Так я оказался в театре Брука. Обшарпанные стены, разнокалиберные стулья – двух одинаковых нет. На сцене песок. Артисты сели в кружок, взялись за руки, замолчали. Я открыл от изумления рот: что это? Они просидели так минут пять, просто держась за руки, в кружке. Как мне потом объяснили, Брук пытается вводить артистов в творческое состояние через медитацию, через передачу энергии. Необычен был состав его труппы: французы, американцы, итальянцы, два китайца, и все (кто не французы) играют на каком-то ломаном французском. Было ощущение бродячего театра, семьи циркачей или чего-то в этом роде… Он работал тогда над «Кармен», но пели совсем не по-оперному – вполголоса. На сцене сидели три или четыре музыканта, актеры свои арии негромко напевали и потрясающе играли. Речитативы были важнее самой музыки. Музыка существовала лишь как дополнение к слову. Я был потрясен этим представлением: впервые мне воочию показали, как из оперы можно убрать всю оперность.
Брук – один из тех режиссеров, кто помог понять, как, не тронув текст, сделать его абсолютно театральным и в то же время остаться в пределах грубо земного – во тьме низких истин, не поднимаясь к возвышающему обману. На сцене была реальность, но в то же время это была театральная реальность. Его восьмичасовой спектакль (он шел два вечера) – «Махабхарата» – был чем-то фантастическим по простоте. Брук – один из немногих, кого постмодернизм не коснулся. Основы и первоисточники его театра там, где играют на ситаре, балалайке, гитаре -на инструментах, под которые поет самый простой человек. Он всегда искал в этом кругу. Его театр – это действительно театр наций. Там соединено все. Уже то хотя бы, что китаец может играть у него Отелло, восхищает меня как сказка. И так во всем.

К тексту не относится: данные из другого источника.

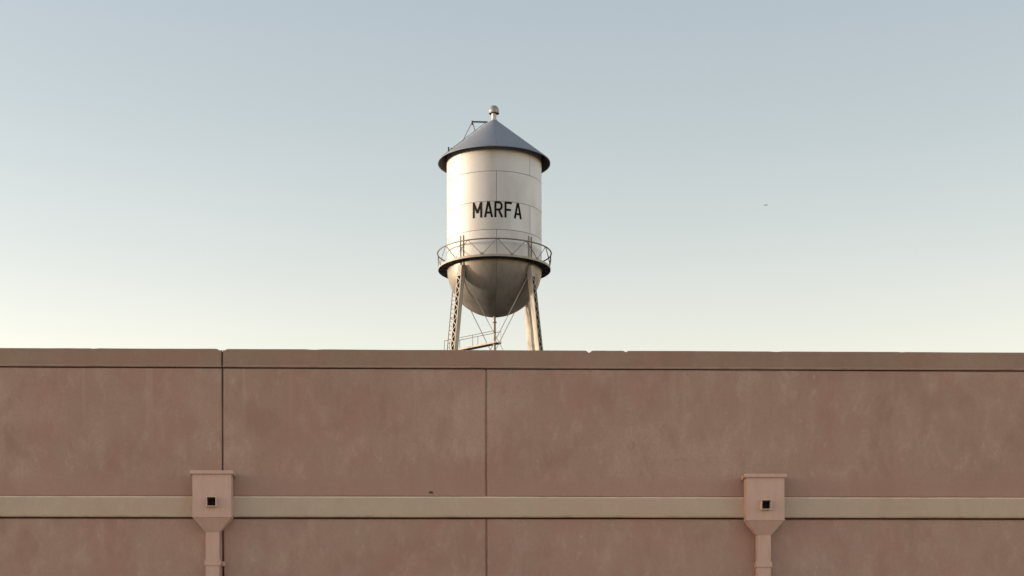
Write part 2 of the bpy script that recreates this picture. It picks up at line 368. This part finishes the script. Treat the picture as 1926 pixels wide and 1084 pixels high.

В свои секреты он никого не пускал. Впрочем, может, и секретов никаких не было? Нет, пожалуй, все-таки были. Иначе зачем ассистентка в какой-то момент попросила: «А сейчас вам нужно уйти». Ее словами как бы сам Брук вежливо говорил: «Вот это мы вам показали. А дальше – закрыто. Для всех. Приходите на спектакль».
Конечно, он, как и любой режиссер, диктатор. В его театре – культ Брука. Так, думаю, и должно быть. Так и есть – у Стрелера, Питера Холла, Гарольда Принса.
Он надписал мне свою книжку, а много лет спустя позвонил после премьеры моей парижской «Чайки», сказал: «Это первый Чехов, которого я за последние пятнадцать лет видел». Услышать это от человека, перед которым искренне преклоняюсь, было для меня огромным счастьем.